For a long time the Premier League’s top-scoring player with his
weaker foot, van Persie scored 12 with his “chocolate” right leg in
2011-12. His final goals in an Arsenal shirt came as a pair against
Norwich in May. A year later he was a Premier League champion with
Sir Alex Ferguson and Manchester United, something that has not
happened again for any of them.

Thierry
Henry 2003-04 (30 goals)

This was the only time Thierry Henry reached 30+ Premier League
goals, but it did come in a run of five successive seasons of 24+
goals so it’s the apotheosis of a period of footballing grace from
arguably the competition’s greatest ever player. Add that to the
fact that 2003-04 was the season that Arsenal won the title without
losing a single game and Henry’s legacy is only enhanced
further.

The coup de grace was a pair of hat-tricks in the space of a
week against Liverpool and Leeds United. The first rescued
Arsenal’s unbeaten record and the second made it seem
inevitable.

Yes, 12 of the final 13 goals of Henry’s 2003-04 came at
Highbury but it was a lovely pitch so what exactly do you
expect?

Kevin
Phillips 1999-00 (30 goals)

The 11th player in this top 10 is Kevin Phillips, whose
1999-2000 season remains the best challenger to Andy Cole’s 1993-94
for goalscoring impact by a promoted player. Cole did it for
Newcastle, Phillips did it for Sunderland and in the process scored
16 of his 30 goals away from home. In the 30-year history of the
Premier League no other player has ever scored more often past
opposition goalkeepers away from home in a single season.

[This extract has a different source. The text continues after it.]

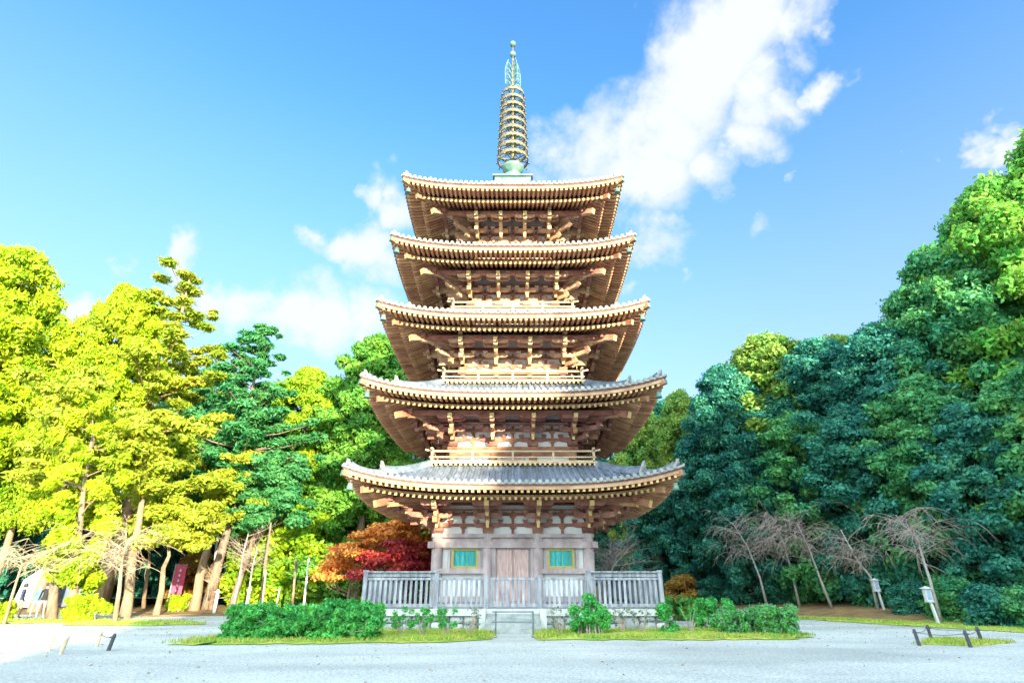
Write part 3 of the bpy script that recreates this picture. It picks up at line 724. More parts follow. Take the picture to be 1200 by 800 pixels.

His only hat-trick came on the road, away at Derby and his
overall performance earned him not only the Golden Boot – no
Englishman would win it again until Harry Kane in 2016 – but also a
place in Kevin Keegan’s doomed England squad for Euro 2000.

Phillips ended up playing eight more seasons of Premier League
football for Sunderland, Southampton, Aston Villa, Birmingham City
and Crystal Palace, but would never even post a seasonal tally half
of his 30 goals in 1999-00, with his next best coming the season
after in 2000-01 at the Black Cats (14 goals).